Memphis Mayor Paul Young on retaining Cerelyn “C.J.” Davis as police chief

“There’s a lesson there. I know as a city councilperson you have a lot to pay attention to, but you should absolutely be paying attention to what the specialized units in your police department are doing,” she said. 

Ultimately, during the Jan. 9 meeting, council members indicated they may not vote to reappoint Davis. Seven voted against her reappointment in committee, a nonbinding vote, while six voted in favor. 

During a conversation in that committee meeting, Councilman Jeff Warren said, “Some of what I’m hearing from the officers is I don’t think they feel like you’ve owned up to your role in that (SCORPION) unit being formed the way it was, and that may be part of the missing piece there where the trust factor may be gone.” 

Young, the new mayor, has emphatically stood by Davis as his appointee for chief. 

“Can we get the buy-in from the officers? Absolutely,” Young told council members. “Are there things we have to do to gain trust from the officers and the community? Absolutely. But I wouldn’t make this recommendation if I didn’t think we could do it. … All of our fates are riding on us getting this right. As I said in the beginning, I am going to be accountable to you all. If we are not getting the results we need and deserve, we’ll go another way. But right now, I firmly believe we have the right person, and I stand behind that.” 

More than ‘bad apples’ 

A Black man embraces a young Black boy at a protest in Downtown Memphis
Young marchers carried MSPJC signs during a 2015 protest in downtown Memphis in the wake of the police killing of Darrius Stewart. Photo by Andrea Morales  

Watkins, who is now a consultant with several organizations, said he often hears the “bad apples rhetoric” used to absolve the police department of wrongdoing but pointed out that “they’re even using the term wrong.” 

“It’s not about a few bad apples making the rest look bad,” Watkins said. “It’s a warning against tolerating corruption. As in, ‘A few bad apples spoils the whole bunch.’ Because if you don’t deal with corruption, it spreads.” 

Community groups hope to at least accomplish components three and four of the accountability model: data keeping and policy change.
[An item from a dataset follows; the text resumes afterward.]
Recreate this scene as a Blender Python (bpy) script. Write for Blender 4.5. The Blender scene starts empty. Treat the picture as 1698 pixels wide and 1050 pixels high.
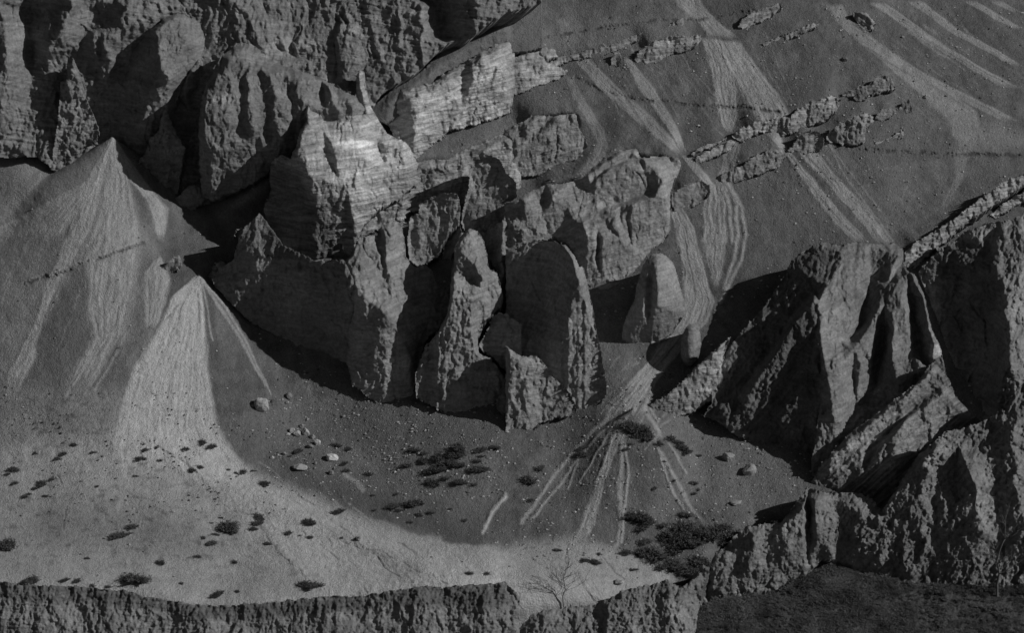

Adam Nelson, who also works with DeCarcerate, said the organization is working on an updated version of the “Driving While BIPOC” report they presented to the City Council in the fall of 2022. The city has so far not responded to his public information request for traffic data. While they took 40 days to fulfill the request last year, it has been about four months since his most recent request. 

Already, despite Davis’ denials, DeCarcerate has received anecdotal evidence that pretextual traffic stops, barred by the City Council’s ordinance last spring, have continued to occur. 

That, and the beating of Nichols, counteracts the “bad apples” rhetoric, Nelson said. 

“How many personnel are now confirmed to have been on site in the aftermath of Tyré Nichols being beat to death?” Nelson asked. “That is a systemic investment in that kind of violence. … That kind of operation is happening all over the city every night to this day. (Officers) drive around in neighborhoods where there are Black people, look for reasons to pull them over and go fishing for drugs or weapons in the car. That’s what policing looks like in Memphis and what gets people killed.”